Church, as those who have been given the happiest hope, we are meant to be useful like salt in the earth so that others might taste and see the goodness of this hope as well. As those who have been once-and-for-all changed from sinful to righteous creatures, we’re meant to function as a preservative from society’s own moral decay and provide it with flavour as we proclaim and display the life-giving news of the gospel.
And the warning of the passage must be conveyed, because the Christian who is neither preserving or flavouring the world—a Christian who rejects his saltiness having been saved, himself, from his own spiritual bankruptcy and restored as the righteousness of God through our Saviour’s blood—that man or woman who rejects his or her saltiness cannot, now, be made salty again because to do so is to reject the perfect sacrifice of Christ’s life upon that cross. You can’t say you believe and go on living life your way.
In fact, the precise word that’s used for the person who is passive or negligent with his or her saltiness is where we get the word moron from. A moron is someone who doesn’t even know that they’re being a fool, and this describes the world, doesn’t it? They don’t know their own foolishness. They can’t see the cross.
But we as Christians can! We, as Christians, ought to know when we are playing the world’s part—when we’re making fools of ourselves because in those moments our happiness shifts. We aren’t rejoicing in the reward awaiting us in heaven, nor is the foundation of our lives upon the cross, rather our happiness becomes grounded in the praise we receive from man, in the pleasures of the flesh, or in the hope we have in fleeting things. Christians aren’t meant to be moronic. We’re meant to be informedly and transformatively happy—informed and transformed from our own sinfulness, informed and transformed in our own desperation, informed and transformed by God’s grace, and informed and transformed by Christ’s reward that awaits those who have a heart to proclaim and live his righteousness.
So, don’t forget and don’t go back to a state of unhappiness.
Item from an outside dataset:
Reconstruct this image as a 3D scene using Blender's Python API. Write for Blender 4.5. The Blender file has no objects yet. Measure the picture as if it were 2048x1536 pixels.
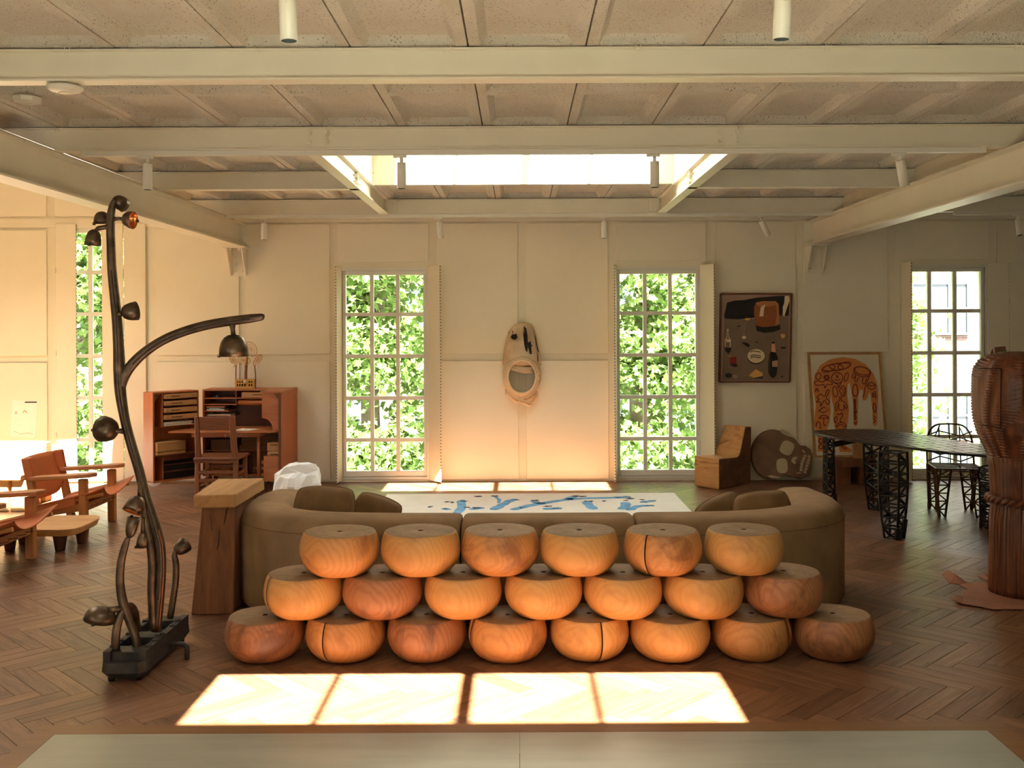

Don’t forget who you were in your poverty of spirit. Don’t forget the sorrow laid upon your soul as the consequence and effect of your sin was exposed to you. Don’t forget that you were only ever worthy to be something trampled upon like useless garbage on the street, and yet, God breathed life into your desperate lungs—not once but twice—once in your creation, and a second time in your salvation. Don’t forget what he’s done and who he’s made you and saved you to be as you live in a world still trapped in its corruption and that needs you to bear the Truth. Rejoice and be glad as you represent the kingdom of which you are now a part by grace alone and do so wholeheartedly, embracing who you now are as the salt of the earth.